Matera all’inizio impara ad impastare l’argilla che scivola fuori dalle stratigrafie della scoscesa strada che porta alla contrada, inizia a fare delle belle opere, ma si accorge anche che con l’argilla, con la terra, quando si sbaglia si può correggere, rimpastare, rifare. Invece lui desidera altro, vuole tirare fuori le forme che pensa, dal di dentro della materia utilizzata ed allora cambia proprio materia, scolpisce le grandi pietre arenarie, il calcare, i sassi della sua terra. Dalla scultura in pietra Matera passa poi a lavorare la radica d’ulivo, difficile e durissima, anche questa sotterranea, intima.
C’è stato pure il tentativo di scolpire il sapone di casa, quello fatto con l’olio d’oliva vecchio e la soda caustica, “buoni i risultati ma le sculture purtroppo – ci confida – sono state mangiate dai topi”. Bassorilievi, altorilievi, sculture a tutto tondo, levigate, lucidate, trattate e protette semplicemente con gomma lacca diluita al sole con un risultato finale passionale, intimo, con le sculture dai colori e dalle mille tonalità calde dell’ambra. Antonio Matera interroga per giorni la radica di ulivo stagionata poi ci scava dentro in profondità per cercare tra le sue venature, per vedere cosa c’è dentro e far uscire fuori tutti i personaggi che vi sono imprigionati. Una sorta di riscatto e di simbolica liberazione materica delle forme. I risultati sono davvero inaspettati: dalle viscere del legno dei secolari ulivi riemergono figure umane e sacre, icone, polene di navi antiche, volti dallo sguardo teso e squarciato da urla, Cristo nelle sue espressioni più forti della Passione, nel misto di sofferenza, sopportazione e contemplazione, espressività di volti sempre in tensione , madonne, cavalli e presepi, nudi di donna e scimmie, tanti gatti di tutti i colori, sculture raffinate, opere uniche. La sua arte spontanea di pittore e scultore nasce qui, tra queste terre sapientemente coltivate, accanto ad ogni specie d’animale. Prima allevamenti con un cavallo pony, maiali, oche, tacchini, papere, mucche ed “oggi solo galline, cani, topi e gatti”.
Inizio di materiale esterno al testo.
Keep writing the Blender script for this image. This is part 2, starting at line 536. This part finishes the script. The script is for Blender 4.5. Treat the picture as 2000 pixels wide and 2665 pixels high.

I gatti di contrada Gatto infatti esistono davvero e convivono con i cani, un pulcino ed altri animali. Sono i gatti che Antonio Matera ritrae nelle sue opere pittoriche su legno o masonite, ma che vengono dipinti anche su vecchie tegole di case dirupate o decantati nelle poesie pensiero che scrive di notte. Antonio Matera è, dicevamo, un artista e contadino, un libero filosofo, un vero naif raccontatore della sua straordinaria esperienza di vita che conduce, al di fuori delle classiche convenzioni che la vita stessa offre.